Task objective
Only the lines from the start of the material through the line containing "seed=385, parent=t, th=.006)" are to be extracted, exactly as they appear.
■ ■ ■ ■ ■ ■ ■
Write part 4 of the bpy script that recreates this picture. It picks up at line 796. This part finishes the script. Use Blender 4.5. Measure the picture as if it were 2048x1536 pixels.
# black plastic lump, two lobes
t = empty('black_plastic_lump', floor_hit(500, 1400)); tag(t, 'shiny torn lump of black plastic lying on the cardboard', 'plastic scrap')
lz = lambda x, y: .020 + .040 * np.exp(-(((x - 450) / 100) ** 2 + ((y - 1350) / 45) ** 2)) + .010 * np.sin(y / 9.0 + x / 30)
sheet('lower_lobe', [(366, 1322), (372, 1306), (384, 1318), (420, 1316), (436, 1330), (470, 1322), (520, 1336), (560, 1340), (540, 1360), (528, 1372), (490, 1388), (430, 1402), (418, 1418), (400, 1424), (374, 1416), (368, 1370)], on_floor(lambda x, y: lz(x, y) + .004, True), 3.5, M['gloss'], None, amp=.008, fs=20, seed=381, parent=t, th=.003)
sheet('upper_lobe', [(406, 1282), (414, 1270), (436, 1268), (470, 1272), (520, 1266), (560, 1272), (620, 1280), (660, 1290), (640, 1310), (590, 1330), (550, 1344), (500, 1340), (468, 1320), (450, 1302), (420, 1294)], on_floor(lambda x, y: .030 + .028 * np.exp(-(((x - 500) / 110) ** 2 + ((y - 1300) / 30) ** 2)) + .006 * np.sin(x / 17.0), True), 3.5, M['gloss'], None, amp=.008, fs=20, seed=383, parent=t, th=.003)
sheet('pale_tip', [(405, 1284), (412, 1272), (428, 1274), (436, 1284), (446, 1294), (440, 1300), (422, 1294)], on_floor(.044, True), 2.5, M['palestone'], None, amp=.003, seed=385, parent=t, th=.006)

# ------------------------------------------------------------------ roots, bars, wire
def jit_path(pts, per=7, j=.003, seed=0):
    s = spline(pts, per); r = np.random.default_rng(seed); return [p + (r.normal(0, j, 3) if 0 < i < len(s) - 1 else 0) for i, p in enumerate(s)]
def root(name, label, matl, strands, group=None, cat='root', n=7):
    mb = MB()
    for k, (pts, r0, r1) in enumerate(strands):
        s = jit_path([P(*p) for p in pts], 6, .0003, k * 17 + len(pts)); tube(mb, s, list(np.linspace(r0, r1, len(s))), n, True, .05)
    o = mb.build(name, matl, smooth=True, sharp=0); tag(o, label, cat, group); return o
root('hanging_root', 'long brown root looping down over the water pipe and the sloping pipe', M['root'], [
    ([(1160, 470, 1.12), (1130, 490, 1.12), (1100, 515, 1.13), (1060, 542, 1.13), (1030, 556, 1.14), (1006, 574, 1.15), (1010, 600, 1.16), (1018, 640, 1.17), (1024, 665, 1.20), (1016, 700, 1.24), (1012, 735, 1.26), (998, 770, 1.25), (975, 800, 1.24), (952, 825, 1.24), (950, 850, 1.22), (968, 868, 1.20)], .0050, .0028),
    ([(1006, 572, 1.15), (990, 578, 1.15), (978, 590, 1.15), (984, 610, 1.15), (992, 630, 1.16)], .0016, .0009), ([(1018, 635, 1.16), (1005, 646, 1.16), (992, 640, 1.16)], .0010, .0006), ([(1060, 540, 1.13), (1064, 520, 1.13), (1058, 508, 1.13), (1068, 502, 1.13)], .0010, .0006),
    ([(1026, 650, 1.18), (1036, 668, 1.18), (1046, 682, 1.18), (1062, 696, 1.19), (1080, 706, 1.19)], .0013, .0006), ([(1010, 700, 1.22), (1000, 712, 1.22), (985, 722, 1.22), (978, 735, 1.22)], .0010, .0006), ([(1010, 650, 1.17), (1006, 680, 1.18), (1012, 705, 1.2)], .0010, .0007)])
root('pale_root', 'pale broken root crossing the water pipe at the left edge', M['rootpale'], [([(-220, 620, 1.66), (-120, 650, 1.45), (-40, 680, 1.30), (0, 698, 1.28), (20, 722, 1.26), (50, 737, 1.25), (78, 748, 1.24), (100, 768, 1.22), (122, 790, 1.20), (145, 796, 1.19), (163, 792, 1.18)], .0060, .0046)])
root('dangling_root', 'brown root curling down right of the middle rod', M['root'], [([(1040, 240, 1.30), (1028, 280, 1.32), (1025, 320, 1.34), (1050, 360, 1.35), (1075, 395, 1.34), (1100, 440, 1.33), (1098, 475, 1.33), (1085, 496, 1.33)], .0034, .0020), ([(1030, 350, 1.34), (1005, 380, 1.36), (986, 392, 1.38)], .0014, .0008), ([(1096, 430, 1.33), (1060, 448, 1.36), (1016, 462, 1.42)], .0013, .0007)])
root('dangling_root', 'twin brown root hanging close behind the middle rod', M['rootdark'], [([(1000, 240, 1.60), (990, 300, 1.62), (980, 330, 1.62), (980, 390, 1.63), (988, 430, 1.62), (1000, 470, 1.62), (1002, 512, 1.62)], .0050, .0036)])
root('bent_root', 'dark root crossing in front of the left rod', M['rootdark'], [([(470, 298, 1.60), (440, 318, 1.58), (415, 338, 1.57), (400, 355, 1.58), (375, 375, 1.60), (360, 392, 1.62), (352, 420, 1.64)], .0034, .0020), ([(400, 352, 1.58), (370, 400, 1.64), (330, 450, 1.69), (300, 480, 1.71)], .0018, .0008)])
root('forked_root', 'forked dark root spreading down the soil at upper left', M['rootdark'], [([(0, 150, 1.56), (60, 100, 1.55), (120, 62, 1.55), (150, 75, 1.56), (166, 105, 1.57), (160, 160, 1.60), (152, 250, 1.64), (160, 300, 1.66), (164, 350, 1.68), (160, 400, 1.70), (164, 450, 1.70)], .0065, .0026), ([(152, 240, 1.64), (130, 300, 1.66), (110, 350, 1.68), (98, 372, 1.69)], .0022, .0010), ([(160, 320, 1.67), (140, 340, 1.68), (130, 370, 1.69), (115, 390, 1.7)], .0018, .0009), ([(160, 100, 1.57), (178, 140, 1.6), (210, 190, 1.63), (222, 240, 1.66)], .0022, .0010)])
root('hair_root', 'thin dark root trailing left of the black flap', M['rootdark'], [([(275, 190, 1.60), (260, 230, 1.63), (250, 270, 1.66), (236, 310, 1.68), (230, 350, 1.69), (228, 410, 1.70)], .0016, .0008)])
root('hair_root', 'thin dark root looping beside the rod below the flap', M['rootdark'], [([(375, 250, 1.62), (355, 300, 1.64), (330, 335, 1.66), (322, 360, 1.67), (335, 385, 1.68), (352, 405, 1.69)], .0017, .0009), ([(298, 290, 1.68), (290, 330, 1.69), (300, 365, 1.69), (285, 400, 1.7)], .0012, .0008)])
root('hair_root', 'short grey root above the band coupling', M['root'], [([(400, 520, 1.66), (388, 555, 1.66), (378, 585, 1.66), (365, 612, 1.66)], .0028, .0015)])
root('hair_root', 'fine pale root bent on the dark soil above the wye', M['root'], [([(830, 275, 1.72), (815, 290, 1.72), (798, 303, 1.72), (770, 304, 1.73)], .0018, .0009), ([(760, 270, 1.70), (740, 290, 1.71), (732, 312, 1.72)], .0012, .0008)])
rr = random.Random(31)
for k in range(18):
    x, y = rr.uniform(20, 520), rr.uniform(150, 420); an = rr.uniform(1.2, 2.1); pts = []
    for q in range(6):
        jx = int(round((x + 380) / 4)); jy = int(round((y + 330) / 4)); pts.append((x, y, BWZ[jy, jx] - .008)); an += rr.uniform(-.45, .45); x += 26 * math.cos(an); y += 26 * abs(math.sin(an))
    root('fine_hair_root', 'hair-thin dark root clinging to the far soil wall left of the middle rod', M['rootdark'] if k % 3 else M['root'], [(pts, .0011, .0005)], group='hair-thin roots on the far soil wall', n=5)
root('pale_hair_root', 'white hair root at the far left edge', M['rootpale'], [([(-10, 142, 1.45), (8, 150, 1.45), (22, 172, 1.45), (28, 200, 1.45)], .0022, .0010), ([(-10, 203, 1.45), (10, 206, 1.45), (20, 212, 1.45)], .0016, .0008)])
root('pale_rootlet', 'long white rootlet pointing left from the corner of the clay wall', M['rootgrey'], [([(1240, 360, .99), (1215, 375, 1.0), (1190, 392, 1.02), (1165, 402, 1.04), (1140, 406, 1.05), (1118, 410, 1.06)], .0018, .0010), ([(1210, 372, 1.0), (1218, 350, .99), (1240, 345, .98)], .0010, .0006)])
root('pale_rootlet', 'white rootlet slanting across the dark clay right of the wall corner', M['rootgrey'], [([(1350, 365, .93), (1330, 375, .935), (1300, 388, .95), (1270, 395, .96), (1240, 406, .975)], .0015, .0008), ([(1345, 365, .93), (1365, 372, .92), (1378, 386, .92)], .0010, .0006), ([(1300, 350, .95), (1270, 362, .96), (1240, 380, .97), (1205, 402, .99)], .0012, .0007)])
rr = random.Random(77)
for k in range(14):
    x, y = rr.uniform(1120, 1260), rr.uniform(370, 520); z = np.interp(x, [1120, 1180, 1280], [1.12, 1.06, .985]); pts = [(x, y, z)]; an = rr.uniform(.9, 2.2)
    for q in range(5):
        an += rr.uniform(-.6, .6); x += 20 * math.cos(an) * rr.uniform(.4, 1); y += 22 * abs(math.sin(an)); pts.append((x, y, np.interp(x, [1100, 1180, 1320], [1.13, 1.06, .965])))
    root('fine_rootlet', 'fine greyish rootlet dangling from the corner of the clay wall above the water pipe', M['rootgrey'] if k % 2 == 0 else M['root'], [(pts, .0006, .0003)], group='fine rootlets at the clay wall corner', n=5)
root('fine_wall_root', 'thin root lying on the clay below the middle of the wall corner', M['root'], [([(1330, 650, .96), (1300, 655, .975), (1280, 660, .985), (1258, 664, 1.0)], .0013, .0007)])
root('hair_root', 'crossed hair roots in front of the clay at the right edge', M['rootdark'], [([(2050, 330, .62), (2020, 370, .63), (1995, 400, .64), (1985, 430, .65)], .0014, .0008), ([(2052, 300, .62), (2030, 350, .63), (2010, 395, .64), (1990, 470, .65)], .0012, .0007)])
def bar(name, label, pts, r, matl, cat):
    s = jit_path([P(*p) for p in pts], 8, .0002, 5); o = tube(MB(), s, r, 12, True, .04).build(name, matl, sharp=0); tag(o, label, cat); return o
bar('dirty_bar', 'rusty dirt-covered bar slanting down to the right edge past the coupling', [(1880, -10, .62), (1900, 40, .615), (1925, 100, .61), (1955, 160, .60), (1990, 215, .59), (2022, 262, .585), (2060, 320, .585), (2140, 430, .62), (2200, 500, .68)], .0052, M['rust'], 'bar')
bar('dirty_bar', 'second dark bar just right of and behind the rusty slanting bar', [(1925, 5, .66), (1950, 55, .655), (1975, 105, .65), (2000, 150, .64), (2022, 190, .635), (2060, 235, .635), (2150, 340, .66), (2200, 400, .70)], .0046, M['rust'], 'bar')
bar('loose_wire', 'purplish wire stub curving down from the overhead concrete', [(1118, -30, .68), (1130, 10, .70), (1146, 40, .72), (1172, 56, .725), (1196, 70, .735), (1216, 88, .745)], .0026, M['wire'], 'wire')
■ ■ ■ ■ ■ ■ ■
Response
Write part 4 of the bpy script that recreates this picture. It picks up at line 796. This part finishes the script. Use Blender 4.5. Measure the picture as if it were 2048x1536 pixels.
# black plastic lump, two lobes
t = empty('black_plastic_lump', floor_hit(500, 1400)); tag(t, 'shiny torn lump of black plastic lying on the cardboard', 'plastic scrap')
lz = lambda x, y: .020 + .040 * np.exp(-(((x - 450) / 100) ** 2 + ((y - 1350) / 45) ** 2)) + .010 * np.sin(y / 9.0 + x / 30)
sheet('lower_lobe', [(366, 1322), (372, 1306), (384, 1318), (420, 1316), (436, 1330), (470, 1322), (520, 1336), (560, 1340), (540, 1360), (528, 1372), (490, 1388), (430, 1402), (418, 1418), (400, 1424), (374, 1416), (368, 1370)], on_floor(lambda x, y: lz(x, y) + .004, True), 3.5, M['gloss'], None, amp=.008, fs=20, seed=381, parent=t, th=.003)
sheet('upper_lobe', [(406, 1282), (414, 1270), (436, 1268), (470, 1272), (520, 1266), (560, 1272), (620, 1280), (660, 1290), (640, 1310), (590, 1330), (550, 1344), (500, 1340), (468, 1320), (450, 1302), (420, 1294)], on_floor(lambda x, y: .030 + .028 * np.exp(-(((x - 500) / 110) ** 2 + ((y - 1300) / 30) ** 2)) + .006 * np.sin(x / 17.0), True), 3.5, M['gloss'], None, amp=.008, fs=20, seed=383, parent=t, th=.003)
sheet('pale_tip', [(405, 1284), (412, 1272), (428, 1274), (436, 1284), (446, 1294), (440, 1300), (422, 1294)], on_floor(.044, True), 2.5, M['palestone'], None, amp=.003, seed=385, parent=t, th=.006)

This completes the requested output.